SUPPLIED MATERIAL:
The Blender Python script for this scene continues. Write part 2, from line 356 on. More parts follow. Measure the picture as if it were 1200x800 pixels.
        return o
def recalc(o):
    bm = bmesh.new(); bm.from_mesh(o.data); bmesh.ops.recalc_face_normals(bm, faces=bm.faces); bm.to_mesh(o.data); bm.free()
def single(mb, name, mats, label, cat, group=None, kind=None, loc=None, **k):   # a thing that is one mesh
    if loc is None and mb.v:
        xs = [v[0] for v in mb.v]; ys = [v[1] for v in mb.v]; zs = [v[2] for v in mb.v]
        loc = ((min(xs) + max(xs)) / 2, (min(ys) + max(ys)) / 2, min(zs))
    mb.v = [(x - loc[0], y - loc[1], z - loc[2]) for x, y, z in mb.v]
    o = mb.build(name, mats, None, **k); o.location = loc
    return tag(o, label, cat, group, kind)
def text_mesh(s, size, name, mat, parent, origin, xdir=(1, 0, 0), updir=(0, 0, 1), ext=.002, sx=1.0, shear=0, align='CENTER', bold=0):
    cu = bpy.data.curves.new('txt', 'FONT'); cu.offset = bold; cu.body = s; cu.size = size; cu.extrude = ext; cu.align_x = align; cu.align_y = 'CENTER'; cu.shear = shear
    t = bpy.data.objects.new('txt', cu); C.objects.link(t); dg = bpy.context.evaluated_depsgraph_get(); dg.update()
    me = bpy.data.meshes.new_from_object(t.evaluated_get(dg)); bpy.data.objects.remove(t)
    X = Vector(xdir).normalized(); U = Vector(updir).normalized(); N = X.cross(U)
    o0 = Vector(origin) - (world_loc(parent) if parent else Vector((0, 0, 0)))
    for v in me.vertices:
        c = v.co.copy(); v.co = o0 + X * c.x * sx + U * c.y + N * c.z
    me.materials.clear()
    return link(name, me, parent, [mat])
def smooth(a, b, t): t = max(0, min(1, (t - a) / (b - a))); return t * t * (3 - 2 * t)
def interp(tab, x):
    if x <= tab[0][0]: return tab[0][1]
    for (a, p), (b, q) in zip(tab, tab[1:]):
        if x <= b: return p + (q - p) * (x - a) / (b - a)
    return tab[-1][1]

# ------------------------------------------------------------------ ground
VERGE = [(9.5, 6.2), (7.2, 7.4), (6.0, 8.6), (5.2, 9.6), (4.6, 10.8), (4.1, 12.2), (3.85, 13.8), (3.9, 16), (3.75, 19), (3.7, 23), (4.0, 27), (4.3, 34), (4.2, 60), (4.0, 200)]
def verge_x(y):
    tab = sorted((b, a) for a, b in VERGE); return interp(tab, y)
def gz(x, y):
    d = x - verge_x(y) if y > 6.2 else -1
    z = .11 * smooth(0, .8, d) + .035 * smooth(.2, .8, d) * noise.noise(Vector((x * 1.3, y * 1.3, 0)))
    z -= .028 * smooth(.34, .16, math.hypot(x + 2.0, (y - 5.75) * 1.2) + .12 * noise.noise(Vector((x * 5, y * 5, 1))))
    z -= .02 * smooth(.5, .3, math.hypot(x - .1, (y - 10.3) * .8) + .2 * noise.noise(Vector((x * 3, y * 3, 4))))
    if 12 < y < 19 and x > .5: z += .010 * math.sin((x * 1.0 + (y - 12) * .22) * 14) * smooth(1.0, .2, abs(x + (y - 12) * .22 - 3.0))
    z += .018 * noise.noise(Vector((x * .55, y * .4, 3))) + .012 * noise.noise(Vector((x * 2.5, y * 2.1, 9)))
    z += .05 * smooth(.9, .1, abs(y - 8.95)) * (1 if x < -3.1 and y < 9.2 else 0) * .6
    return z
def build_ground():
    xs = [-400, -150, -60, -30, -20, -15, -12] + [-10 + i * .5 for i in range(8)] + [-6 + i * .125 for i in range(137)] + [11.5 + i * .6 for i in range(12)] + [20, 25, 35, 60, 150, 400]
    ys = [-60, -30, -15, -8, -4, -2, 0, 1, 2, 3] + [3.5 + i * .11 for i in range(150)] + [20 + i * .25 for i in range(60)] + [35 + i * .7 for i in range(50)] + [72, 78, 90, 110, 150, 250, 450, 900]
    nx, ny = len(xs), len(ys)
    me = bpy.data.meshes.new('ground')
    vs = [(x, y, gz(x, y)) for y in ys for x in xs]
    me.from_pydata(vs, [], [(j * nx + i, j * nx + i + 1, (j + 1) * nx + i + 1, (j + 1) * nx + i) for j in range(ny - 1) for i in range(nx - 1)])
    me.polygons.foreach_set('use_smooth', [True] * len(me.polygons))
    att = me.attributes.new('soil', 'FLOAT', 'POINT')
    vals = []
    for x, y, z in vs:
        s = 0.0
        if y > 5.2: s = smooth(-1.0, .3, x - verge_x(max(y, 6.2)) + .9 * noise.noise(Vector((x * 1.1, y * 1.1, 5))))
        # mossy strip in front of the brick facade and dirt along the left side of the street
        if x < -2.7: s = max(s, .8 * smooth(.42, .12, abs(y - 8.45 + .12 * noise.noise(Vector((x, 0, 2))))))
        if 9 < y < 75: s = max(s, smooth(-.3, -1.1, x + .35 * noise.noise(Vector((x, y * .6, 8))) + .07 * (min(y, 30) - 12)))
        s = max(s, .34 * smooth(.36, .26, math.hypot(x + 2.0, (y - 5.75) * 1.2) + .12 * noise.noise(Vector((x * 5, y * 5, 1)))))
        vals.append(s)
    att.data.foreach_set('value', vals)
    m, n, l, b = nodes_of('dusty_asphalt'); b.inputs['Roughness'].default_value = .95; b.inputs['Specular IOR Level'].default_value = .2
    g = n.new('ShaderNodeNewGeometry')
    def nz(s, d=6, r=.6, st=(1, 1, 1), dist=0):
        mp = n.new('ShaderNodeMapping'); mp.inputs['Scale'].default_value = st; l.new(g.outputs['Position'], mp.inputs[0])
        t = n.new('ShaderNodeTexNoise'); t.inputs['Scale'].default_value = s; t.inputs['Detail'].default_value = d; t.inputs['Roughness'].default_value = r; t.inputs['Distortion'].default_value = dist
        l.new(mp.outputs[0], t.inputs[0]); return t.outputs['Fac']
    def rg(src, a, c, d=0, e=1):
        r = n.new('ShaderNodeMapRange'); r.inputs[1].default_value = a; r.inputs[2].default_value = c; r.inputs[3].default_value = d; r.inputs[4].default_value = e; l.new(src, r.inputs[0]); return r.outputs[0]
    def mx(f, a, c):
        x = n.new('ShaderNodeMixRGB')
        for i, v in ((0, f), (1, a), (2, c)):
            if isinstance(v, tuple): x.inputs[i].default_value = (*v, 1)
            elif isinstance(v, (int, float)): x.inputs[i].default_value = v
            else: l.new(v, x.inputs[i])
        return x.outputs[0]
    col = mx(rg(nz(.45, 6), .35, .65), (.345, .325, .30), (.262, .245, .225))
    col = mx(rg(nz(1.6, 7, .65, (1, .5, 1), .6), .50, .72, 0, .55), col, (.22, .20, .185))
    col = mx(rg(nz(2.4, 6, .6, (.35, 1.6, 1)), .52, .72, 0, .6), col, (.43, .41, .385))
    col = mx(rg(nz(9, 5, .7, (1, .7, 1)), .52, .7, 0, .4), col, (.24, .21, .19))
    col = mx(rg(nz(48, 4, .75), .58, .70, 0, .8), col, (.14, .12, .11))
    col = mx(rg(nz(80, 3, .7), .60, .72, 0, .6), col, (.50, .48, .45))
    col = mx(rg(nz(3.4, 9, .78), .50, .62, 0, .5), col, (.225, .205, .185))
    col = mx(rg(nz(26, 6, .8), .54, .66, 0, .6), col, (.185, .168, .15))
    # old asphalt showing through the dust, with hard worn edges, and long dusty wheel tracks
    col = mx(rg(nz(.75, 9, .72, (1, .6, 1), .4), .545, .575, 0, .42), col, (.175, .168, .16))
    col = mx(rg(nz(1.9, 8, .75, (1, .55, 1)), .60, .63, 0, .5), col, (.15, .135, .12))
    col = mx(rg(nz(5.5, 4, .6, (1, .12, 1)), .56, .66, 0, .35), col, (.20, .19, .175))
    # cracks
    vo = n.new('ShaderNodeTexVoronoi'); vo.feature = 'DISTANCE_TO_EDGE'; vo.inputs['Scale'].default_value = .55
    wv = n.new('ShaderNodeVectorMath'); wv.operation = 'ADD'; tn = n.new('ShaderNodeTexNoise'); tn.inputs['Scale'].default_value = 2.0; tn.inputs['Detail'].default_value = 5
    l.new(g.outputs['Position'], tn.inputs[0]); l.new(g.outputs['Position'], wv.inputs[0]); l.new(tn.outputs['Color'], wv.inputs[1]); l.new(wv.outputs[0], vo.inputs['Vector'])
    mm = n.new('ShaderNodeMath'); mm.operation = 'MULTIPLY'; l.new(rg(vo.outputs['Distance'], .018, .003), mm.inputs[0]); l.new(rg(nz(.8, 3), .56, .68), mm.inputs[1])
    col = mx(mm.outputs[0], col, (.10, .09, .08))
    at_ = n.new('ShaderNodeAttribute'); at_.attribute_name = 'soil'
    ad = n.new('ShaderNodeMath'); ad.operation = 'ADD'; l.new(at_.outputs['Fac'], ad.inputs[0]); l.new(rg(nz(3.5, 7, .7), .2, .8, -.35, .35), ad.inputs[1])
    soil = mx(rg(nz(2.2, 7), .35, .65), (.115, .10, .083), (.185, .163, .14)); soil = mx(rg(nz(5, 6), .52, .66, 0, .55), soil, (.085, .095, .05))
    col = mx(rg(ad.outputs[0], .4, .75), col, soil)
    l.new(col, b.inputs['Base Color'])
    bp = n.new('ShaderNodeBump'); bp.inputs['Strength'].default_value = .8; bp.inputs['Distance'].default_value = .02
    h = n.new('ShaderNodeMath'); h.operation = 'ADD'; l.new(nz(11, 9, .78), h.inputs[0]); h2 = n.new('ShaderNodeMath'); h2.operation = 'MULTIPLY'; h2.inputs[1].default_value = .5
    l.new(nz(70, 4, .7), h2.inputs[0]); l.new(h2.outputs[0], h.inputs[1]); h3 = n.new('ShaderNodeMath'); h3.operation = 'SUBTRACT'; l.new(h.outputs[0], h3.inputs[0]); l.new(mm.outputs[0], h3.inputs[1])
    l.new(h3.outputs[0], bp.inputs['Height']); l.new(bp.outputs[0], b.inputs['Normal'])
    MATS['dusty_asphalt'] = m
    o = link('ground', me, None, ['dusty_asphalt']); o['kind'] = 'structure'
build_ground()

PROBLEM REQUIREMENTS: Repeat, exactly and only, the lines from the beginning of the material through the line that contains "return tab[-1][1]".

THE RESPONSE:
The Blender Python script for this scene continues. Write part 2, from line 356 on. More parts follow. Measure the picture as if it were 1200x800 pixels.
        return o
def recalc(o):
    bm = bmesh.new(); bm.from_mesh(o.data); bmesh.ops.recalc_face_normals(bm, faces=bm.faces); bm.to_mesh(o.data); bm.free()
def single(mb, name, mats, label, cat, group=None, kind=None, loc=None, **k):   # a thing that is one mesh
    if loc is None and mb.v:
        xs = [v[0] for v in mb.v]; ys = [v[1] for v in mb.v]; zs = [v[2] for v in mb.v]
        loc = ((min(xs) + max(xs)) / 2, (min(ys) + max(ys)) / 2, min(zs))
    mb.v = [(x - loc[0], y - loc[1], z - loc[2]) for x, y, z in mb.v]
    o = mb.build(name, mats, None, **k); o.location = loc
    return tag(o, label, cat, group, kind)
def text_mesh(s, size, name, mat, parent, origin, xdir=(1, 0, 0), updir=(0, 0, 1), ext=.002, sx=1.0, shear=0, align='CENTER', bold=0):
    cu = bpy.data.curves.new('txt', 'FONT'); cu.offset = bold; cu.body = s; cu.size = size; cu.extrude = ext; cu.align_x = align; cu.align_y = 'CENTER'; cu.shear = shear
    t = bpy.data.objects.new('txt', cu); C.objects.link(t); dg = bpy.context.evaluated_depsgraph_get(); dg.update()
    me = bpy.data.meshes.new_from_object(t.evaluated_get(dg)); bpy.data.objects.remove(t)
    X = Vector(xdir).normalized(); U = Vector(updir).normalized(); N = X.cross(U)
    o0 = Vector(origin) - (world_loc(parent) if parent else Vector((0, 0, 0)))
    for v in me.vertices:
        c = v.co.copy(); v.co = o0 + X * c.x * sx + U * c.y + N * c.z
    me.materials.clear()
    return link(name, me, parent, [mat])
def smooth(a, b, t): t = max(0, min(1, (t - a) / (b - a))); return t * t * (3 - 2 * t)
def interp(tab, x):
    if x <= tab[0][0]: return tab[0][1]
    for (a, p), (b, q) in zip(tab, tab[1:]):
        if x <= b: return p + (q - p) * (x - a) / (b - a)
    return tab[-1][1]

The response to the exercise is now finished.